Elements of Prioritization
There are several moving parts to this puzzle. First, make a list of all your financial goals and current obligations. Then take into consideration the following elements:
- Risk. When you’re deciding on which loans to pay off first, take into consideration the risk not paying a particular debt. Some debts need to be paid quicker than others. Risk also is important to measure when you’re dealing with investments. Are your investments diversified?
- Time. Due dates matter a lot. Some bills are due monthly, others are due annually. Figure this into the equation when you’re prioritizing your budget. Try accomplishing the tasks that don’t take a lot of time first. Your to-do list will get shorter and you’ll feel less overwhelmed!
- Money. The amount of money involved in a transaction can determine how you prioritize. Focus on those things that will bring in the most income, or save you the most dollars and cents.
- Behavior. It’s not always about the math. Sometimes you simply have to prioritize those things that will compel you to move forward. A great example of this is Dave’s version of The Debt Snowball. It’s not the interest rate that matters most, it’s the principal balance. Paying off the smaller debts first encourages you to continue paying off other larger debts.

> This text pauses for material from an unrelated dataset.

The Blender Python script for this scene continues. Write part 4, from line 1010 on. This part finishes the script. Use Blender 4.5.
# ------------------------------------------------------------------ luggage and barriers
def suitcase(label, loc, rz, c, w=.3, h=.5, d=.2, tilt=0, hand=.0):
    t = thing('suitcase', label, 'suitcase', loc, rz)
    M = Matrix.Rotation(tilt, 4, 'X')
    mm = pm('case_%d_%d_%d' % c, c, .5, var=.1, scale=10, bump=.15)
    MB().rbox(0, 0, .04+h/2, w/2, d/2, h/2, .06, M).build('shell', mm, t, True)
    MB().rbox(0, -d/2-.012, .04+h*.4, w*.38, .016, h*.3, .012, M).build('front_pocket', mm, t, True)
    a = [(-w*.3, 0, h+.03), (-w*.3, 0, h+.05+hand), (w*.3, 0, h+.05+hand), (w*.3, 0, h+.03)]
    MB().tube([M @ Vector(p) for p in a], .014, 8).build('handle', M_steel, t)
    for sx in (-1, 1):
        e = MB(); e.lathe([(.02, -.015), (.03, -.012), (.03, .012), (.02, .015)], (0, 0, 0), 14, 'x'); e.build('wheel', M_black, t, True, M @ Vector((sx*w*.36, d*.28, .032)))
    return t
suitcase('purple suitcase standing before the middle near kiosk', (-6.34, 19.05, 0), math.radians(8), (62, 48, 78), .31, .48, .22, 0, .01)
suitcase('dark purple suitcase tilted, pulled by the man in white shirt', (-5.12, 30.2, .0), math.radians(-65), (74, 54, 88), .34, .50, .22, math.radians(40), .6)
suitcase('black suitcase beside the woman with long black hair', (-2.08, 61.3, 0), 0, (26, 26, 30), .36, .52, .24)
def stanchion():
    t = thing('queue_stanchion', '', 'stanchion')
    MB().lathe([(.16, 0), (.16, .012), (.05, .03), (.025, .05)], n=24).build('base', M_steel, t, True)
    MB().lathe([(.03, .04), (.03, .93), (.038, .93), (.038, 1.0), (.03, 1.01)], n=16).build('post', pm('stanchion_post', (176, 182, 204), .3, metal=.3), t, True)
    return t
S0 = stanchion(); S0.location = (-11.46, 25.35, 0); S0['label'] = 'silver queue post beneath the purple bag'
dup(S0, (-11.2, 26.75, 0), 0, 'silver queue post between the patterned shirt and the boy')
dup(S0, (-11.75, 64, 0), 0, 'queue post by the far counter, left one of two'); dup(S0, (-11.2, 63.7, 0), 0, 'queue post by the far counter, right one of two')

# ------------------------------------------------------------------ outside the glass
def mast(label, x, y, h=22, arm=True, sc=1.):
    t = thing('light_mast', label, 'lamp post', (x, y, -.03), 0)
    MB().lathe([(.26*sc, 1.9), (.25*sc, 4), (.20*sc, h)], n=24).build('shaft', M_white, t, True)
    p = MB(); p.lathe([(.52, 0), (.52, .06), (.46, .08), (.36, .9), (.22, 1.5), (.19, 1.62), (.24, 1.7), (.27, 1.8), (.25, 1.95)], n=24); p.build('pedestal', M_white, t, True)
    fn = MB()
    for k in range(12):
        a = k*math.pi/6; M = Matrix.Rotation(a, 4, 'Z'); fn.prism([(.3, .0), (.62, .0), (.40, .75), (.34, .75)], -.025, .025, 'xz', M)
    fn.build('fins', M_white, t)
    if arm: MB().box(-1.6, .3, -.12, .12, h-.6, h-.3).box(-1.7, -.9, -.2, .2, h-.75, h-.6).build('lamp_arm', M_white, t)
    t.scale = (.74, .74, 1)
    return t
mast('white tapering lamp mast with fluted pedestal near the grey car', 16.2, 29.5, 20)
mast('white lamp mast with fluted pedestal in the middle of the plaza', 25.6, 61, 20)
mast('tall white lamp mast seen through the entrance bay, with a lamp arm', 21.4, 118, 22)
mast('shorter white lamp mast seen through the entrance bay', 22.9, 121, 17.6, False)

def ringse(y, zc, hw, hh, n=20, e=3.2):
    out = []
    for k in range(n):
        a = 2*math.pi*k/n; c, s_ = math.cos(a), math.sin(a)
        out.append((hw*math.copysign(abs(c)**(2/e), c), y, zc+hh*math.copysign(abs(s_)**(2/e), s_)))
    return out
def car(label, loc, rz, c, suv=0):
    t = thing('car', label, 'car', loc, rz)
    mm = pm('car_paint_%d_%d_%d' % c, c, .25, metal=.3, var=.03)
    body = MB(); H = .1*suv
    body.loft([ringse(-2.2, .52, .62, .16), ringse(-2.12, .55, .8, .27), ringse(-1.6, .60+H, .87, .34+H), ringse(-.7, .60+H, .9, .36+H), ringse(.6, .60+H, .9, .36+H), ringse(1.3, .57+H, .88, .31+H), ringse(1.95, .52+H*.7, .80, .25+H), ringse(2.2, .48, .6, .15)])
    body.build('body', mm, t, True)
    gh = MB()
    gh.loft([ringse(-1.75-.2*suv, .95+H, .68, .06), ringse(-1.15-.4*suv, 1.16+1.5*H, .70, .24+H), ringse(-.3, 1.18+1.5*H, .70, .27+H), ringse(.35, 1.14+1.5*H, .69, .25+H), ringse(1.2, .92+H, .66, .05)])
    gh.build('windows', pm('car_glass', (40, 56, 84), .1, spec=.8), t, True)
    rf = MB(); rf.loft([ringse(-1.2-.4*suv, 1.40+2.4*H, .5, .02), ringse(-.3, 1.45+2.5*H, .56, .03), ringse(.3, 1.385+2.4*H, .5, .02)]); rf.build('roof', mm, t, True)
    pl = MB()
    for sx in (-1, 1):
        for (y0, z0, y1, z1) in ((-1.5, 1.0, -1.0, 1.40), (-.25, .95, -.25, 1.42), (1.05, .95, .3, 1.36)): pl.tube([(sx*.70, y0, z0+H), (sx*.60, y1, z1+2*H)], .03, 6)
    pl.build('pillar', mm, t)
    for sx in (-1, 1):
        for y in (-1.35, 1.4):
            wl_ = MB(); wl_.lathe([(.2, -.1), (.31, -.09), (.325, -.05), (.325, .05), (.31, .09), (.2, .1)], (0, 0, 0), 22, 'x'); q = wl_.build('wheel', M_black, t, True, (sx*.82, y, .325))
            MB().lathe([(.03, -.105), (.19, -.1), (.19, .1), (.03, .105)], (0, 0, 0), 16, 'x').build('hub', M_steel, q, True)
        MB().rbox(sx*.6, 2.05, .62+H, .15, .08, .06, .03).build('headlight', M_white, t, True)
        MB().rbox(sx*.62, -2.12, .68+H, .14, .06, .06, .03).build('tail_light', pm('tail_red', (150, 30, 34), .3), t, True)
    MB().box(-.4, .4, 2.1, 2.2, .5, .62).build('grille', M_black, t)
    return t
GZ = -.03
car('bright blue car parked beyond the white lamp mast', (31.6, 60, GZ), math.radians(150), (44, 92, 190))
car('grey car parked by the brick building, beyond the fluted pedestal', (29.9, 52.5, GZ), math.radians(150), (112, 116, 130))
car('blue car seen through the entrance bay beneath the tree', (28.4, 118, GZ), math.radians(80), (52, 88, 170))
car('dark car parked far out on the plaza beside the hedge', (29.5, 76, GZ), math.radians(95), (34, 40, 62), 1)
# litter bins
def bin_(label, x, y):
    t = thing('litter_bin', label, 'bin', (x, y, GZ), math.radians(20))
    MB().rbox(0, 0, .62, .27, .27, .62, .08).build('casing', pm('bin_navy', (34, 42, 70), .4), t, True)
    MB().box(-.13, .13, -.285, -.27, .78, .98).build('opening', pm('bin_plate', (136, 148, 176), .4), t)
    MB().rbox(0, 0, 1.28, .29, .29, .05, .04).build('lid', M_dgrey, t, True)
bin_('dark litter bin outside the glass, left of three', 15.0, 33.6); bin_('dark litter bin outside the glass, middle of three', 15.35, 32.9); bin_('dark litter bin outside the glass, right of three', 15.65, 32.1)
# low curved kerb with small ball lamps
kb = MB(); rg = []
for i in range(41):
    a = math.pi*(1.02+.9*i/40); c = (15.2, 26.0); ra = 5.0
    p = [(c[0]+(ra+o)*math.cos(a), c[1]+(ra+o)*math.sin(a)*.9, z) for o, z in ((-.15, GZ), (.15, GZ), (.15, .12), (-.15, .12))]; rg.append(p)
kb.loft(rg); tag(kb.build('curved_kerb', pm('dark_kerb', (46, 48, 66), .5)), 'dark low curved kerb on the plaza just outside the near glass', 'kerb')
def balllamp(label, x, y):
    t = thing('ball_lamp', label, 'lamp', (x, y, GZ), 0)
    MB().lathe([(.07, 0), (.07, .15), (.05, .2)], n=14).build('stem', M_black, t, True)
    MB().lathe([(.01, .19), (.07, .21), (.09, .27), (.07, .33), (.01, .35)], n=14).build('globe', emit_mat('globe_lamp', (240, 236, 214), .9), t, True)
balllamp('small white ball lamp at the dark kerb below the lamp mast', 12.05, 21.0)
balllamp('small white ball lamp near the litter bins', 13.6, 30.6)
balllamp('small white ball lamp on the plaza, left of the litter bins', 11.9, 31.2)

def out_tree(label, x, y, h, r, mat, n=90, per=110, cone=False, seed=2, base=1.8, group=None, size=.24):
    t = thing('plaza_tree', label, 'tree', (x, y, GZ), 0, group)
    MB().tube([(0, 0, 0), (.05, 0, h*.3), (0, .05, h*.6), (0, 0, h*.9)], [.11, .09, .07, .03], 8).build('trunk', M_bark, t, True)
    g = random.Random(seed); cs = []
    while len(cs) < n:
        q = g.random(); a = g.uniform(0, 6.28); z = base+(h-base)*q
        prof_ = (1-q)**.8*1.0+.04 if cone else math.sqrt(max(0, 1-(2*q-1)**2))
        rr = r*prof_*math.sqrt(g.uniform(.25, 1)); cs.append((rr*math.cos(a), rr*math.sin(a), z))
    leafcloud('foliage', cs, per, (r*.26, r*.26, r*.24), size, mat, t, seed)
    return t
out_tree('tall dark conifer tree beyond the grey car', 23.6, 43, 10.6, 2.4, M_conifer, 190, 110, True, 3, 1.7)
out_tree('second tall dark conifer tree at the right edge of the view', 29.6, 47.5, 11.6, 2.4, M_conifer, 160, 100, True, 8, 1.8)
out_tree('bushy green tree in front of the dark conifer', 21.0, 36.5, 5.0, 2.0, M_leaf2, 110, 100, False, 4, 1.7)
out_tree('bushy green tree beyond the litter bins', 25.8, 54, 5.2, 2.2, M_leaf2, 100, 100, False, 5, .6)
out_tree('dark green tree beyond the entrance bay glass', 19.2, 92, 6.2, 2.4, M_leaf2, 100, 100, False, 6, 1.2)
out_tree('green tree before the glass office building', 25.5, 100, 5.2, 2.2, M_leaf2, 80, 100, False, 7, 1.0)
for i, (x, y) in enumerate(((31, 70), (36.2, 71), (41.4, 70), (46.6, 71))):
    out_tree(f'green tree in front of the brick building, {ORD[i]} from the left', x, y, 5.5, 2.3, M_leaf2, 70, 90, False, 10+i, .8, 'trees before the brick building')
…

- People. We all have people in our lives that want us to do this or that with money. That’s not a bad thing, it’s normal! The only question is: should we take their advice? Or perhaps someone in your family is in financial hardship and you’re considering helping them out. Should you put them before your personal finances? People are a very important factor to consider when you’re prioritizing your goals.
- Faith. Don’t leave God out of the mix. Pray that you’ll make the right decisions for you and your family. If you’re not sure which direction to go, take your time. Don’t rush things!
These are just a few general elements of prioritization to ponder. Don’t stop there! Make sure to thoroughly investigate each of your options and find the motives behind your decisions. That way, you’ll rest assured that you made the best possible choices.
Have you ever had a time in life where you didn’t prioritize your finances correctly? What could you have done differently?